◆ Stated goal
Extract, without alteration, each line from the start of the listing to the line bearing "return [Vector((p[0], p[1], p[2]".

— Start of Supplied data —

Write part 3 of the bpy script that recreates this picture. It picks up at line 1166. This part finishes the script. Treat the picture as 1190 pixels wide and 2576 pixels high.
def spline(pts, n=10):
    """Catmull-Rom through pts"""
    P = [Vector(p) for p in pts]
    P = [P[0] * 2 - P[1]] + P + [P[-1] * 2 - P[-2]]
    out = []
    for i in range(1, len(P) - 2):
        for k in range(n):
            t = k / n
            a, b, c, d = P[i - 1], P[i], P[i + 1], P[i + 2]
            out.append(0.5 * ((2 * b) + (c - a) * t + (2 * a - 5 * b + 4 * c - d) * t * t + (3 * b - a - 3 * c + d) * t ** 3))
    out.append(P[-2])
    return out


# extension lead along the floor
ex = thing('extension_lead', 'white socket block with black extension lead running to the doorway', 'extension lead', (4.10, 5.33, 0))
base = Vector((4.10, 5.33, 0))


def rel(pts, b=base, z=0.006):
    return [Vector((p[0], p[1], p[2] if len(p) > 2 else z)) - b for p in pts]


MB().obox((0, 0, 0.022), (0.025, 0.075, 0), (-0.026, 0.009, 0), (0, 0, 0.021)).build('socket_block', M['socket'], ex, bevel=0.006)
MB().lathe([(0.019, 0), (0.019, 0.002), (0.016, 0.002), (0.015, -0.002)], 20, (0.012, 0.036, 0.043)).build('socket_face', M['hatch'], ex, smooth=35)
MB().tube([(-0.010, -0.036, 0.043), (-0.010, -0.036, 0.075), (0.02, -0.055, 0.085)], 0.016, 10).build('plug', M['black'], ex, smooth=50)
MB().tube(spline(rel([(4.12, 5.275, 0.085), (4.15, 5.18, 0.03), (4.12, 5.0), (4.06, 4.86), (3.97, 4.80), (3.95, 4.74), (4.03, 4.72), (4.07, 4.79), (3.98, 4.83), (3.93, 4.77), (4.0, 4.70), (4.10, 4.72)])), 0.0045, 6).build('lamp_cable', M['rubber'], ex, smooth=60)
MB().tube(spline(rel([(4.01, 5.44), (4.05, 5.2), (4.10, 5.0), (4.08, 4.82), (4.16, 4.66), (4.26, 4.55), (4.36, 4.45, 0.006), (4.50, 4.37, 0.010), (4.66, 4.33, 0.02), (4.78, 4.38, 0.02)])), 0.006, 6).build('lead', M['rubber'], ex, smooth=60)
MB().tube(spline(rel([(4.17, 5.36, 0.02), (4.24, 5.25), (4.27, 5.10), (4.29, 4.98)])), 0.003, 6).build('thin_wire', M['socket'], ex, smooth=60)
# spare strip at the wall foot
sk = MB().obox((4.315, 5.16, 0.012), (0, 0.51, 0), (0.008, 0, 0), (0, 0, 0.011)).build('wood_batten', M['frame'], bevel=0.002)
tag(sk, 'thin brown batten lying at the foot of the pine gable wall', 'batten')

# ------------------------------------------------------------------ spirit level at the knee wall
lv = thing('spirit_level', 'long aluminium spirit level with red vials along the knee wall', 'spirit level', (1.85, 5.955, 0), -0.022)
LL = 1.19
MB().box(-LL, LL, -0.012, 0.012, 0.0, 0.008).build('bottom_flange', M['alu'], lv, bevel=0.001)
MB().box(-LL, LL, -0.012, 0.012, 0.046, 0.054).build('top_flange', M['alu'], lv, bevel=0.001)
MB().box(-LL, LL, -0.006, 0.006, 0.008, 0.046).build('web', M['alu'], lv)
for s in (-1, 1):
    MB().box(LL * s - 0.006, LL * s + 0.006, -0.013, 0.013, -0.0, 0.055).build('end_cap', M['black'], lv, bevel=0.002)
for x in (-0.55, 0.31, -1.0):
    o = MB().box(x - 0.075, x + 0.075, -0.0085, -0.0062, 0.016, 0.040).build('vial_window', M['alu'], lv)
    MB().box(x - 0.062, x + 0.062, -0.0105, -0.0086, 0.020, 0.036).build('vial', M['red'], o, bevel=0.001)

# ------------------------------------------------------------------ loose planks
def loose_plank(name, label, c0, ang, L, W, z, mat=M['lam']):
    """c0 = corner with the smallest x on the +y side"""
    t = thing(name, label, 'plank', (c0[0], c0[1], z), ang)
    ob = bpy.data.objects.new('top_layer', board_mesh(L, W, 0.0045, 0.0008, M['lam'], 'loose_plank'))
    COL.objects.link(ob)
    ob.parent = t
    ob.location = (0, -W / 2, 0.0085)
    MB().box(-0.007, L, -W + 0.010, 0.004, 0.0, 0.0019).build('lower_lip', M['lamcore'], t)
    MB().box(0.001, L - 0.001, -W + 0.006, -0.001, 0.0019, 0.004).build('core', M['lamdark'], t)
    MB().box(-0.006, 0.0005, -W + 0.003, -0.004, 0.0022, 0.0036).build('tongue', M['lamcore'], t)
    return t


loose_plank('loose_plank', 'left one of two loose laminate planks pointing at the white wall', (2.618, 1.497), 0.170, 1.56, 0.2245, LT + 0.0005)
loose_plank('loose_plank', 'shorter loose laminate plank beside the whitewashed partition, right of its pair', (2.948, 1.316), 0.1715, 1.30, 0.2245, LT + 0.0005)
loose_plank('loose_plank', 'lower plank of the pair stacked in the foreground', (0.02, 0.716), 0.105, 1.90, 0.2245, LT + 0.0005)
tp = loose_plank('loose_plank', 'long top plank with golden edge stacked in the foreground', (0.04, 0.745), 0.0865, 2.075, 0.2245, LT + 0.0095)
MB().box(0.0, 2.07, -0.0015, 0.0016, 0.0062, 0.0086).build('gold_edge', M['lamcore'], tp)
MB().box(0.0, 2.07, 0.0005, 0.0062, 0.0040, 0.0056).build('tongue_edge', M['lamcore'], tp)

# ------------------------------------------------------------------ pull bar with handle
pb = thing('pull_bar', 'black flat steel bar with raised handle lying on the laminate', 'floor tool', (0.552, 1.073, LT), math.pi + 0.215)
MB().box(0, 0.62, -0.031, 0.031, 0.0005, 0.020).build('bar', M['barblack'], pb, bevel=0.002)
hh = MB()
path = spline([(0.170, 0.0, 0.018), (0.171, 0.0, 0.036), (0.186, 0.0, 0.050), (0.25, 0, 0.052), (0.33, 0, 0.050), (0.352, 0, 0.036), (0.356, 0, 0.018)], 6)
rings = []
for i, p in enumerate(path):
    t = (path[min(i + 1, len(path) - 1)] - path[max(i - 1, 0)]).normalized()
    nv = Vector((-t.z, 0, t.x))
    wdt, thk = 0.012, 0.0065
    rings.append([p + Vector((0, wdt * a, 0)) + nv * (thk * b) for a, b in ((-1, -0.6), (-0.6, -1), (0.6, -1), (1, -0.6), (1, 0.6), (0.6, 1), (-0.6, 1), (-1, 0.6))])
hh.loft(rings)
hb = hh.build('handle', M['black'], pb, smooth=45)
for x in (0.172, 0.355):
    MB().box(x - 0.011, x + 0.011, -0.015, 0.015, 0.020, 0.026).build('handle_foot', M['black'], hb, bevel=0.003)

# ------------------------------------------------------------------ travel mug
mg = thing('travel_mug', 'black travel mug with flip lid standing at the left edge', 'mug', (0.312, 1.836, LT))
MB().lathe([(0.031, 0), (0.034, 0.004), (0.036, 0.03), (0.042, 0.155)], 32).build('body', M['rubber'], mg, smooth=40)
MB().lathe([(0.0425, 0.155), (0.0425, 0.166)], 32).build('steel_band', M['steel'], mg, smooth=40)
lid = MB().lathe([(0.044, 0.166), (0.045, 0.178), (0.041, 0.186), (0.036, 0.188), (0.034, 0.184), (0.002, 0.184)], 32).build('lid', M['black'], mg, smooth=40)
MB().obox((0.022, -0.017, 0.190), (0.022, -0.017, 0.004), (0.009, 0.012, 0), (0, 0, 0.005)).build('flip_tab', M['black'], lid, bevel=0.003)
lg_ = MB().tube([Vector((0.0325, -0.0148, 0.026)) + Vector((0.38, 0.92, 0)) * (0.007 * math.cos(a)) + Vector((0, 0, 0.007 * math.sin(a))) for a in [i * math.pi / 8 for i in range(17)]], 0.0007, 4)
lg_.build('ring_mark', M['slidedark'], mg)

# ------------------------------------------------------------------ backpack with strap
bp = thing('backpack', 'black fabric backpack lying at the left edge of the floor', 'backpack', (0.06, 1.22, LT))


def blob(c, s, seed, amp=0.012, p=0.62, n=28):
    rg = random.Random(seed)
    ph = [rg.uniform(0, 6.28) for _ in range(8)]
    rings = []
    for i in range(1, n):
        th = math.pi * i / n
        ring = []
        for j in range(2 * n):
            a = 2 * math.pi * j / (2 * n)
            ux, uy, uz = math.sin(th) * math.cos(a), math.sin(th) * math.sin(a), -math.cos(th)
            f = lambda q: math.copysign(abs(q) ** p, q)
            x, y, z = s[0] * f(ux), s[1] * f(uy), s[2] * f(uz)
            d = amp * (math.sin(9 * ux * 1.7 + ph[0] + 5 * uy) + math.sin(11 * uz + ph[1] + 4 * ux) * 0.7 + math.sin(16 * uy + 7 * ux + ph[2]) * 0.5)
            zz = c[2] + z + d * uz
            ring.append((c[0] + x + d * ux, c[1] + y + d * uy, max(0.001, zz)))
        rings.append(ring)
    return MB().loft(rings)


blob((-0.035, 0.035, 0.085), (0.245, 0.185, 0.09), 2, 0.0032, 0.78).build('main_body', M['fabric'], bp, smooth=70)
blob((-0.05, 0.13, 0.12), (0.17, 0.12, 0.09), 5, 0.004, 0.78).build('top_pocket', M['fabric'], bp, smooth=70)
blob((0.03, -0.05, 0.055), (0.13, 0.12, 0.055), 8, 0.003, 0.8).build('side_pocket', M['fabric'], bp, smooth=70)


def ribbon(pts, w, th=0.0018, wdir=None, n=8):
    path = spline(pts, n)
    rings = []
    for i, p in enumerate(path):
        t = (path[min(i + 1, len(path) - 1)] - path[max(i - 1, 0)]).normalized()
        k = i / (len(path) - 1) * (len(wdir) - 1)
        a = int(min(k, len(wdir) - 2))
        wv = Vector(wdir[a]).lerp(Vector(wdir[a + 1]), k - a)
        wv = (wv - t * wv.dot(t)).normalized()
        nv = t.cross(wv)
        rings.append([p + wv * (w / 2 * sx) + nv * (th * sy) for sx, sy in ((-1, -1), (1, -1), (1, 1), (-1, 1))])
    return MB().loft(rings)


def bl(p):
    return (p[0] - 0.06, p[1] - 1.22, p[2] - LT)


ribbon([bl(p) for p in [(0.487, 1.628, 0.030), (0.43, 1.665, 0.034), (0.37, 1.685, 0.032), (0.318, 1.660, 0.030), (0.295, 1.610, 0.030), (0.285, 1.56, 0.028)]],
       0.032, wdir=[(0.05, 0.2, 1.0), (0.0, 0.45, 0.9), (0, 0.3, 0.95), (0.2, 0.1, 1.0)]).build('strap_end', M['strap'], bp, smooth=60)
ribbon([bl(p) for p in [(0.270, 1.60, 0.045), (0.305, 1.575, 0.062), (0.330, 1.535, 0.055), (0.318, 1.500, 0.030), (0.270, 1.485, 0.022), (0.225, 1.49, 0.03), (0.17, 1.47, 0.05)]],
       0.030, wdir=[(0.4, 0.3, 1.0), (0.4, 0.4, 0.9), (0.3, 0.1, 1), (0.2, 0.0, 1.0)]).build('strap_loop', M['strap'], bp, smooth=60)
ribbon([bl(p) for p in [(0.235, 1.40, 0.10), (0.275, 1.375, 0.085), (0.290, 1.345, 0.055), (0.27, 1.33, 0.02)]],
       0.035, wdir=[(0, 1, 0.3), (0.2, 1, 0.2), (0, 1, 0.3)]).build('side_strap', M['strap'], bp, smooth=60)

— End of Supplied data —

◆ Response below
Write part 3 of the bpy script that recreates this picture. It picks up at line 1166. This part finishes the script. Treat the picture as 1190 pixels wide and 2576 pixels high.
def spline(pts, n=10):
    """Catmull-Rom through pts"""
    P = [Vector(p) for p in pts]
    P = [P[0] * 2 - P[1]] + P + [P[-1] * 2 - P[-2]]
    out = []
    for i in range(1, len(P) - 2):
        for k in range(n):
            t = k / n
            a, b, c, d = P[i - 1], P[i], P[i + 1], P[i + 2]
            out.append(0.5 * ((2 * b) + (c - a) * t + (2 * a - 5 * b + 4 * c - d) * t * t + (3 * b - a - 3 * c + d) * t ** 3))
    out.append(P[-2])
    return out


# extension lead along the floor
ex = thing('extension_lead', 'white socket block with black extension lead running to the doorway', 'extension lead', (4.10, 5.33, 0))
base = Vector((4.10, 5.33, 0))


def rel(pts, b=base, z=0.006):
    return [Vector((p[0], p[1], p[2] if len(p) > 2 else z)) - b for p in pts]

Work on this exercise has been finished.